GOAL: Without omitting anything, retype the data that follows.

RECORDED DATA:
=======

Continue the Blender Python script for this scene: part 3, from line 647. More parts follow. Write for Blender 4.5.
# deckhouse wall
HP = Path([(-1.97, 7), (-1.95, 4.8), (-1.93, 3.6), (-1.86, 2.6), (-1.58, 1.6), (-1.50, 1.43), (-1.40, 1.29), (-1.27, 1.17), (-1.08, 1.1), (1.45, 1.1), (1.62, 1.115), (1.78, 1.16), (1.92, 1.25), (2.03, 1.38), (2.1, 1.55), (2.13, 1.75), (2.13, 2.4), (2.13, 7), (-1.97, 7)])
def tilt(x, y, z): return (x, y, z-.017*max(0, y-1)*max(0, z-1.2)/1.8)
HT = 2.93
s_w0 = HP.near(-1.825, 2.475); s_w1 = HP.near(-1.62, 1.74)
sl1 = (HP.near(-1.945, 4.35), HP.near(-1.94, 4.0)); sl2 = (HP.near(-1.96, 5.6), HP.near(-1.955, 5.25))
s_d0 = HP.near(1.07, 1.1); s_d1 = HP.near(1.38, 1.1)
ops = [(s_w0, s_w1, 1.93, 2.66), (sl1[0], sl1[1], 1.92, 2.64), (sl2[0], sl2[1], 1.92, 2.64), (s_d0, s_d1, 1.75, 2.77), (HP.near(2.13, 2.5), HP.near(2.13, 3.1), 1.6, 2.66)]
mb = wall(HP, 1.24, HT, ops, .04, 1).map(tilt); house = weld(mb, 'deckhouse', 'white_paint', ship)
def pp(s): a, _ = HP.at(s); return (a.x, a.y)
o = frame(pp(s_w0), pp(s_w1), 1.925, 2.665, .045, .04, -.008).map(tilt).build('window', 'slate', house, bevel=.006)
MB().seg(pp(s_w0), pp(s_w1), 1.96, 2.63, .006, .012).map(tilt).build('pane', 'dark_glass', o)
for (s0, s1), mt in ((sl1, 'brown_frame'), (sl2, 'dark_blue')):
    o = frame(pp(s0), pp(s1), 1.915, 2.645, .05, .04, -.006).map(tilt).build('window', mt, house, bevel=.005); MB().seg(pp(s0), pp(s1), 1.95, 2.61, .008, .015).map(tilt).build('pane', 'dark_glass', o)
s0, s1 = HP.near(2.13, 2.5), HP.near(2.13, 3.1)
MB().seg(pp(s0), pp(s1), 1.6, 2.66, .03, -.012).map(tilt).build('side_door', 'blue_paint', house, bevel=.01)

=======

THE SOLUTION:
Continue the Blender Python script for this scene: part 3, from line 647. More parts follow. Write for Blender 4.5.
# deckhouse wall
HP = Path([(-1.97, 7), (-1.95, 4.8), (-1.93, 3.6), (-1.86, 2.6), (-1.58, 1.6), (-1.50, 1.43), (-1.40, 1.29), (-1.27, 1.17), (-1.08, 1.1), (1.45, 1.1), (1.62, 1.115), (1.78, 1.16), (1.92, 1.25), (2.03, 1.38), (2.1, 1.55), (2.13, 1.75), (2.13, 2.4), (2.13, 7), (-1.97, 7)])
def tilt(x, y, z): return (x, y, z-.017*max(0, y-1)*max(0, z-1.2)/1.8)
HT = 2.93
s_w0 = HP.near(-1.825, 2.475); s_w1 = HP.near(-1.62, 1.74)
sl1 = (HP.near(-1.945, 4.35), HP.near(-1.94, 4.0)); sl2 = (HP.near(-1.96, 5.6), HP.near(-1.955, 5.25))
s_d0 = HP.near(1.07, 1.1); s_d1 = HP.near(1.38, 1.1)
ops = [(s_w0, s_w1, 1.93, 2.66), (sl1[0], sl1[1], 1.92, 2.64), (sl2[0], sl2[1], 1.92, 2.64), (s_d0, s_d1, 1.75, 2.77), (HP.near(2.13, 2.5), HP.near(2.13, 3.1), 1.6, 2.66)]
mb = wall(HP, 1.24, HT, ops, .04, 1).map(tilt); house = weld(mb, 'deckhouse', 'white_paint', ship)
def pp(s): a, _ = HP.at(s); return (a.x, a.y)
o = frame(pp(s_w0), pp(s_w1), 1.925, 2.665, .045, .04, -.008).map(tilt).build('window', 'slate', house, bevel=.006)
MB().seg(pp(s_w0), pp(s_w1), 1.96, 2.63, .006, .012).map(tilt).build('pane', 'dark_glass', o)
for (s0, s1), mt in ((sl1, 'brown_frame'), (sl2, 'dark_blue')):
    o = frame(pp(s0), pp(s1), 1.915, 2.645, .05, .04, -.006).map(tilt).build('window', mt, house, bevel=.005); MB().seg(pp(s0), pp(s1), 1.95, 2.61, .008, .015).map(tilt).build('pane', 'dark_glass', o)
s0, s1 = HP.near(2.13, 2.5), HP.near(2.13, 3.1)
MB().seg(pp(s0), pp(s1), 1.6, 2.66, .03, -.012).map(tilt).build('side_door', 'blue_paint', house, bevel=.01)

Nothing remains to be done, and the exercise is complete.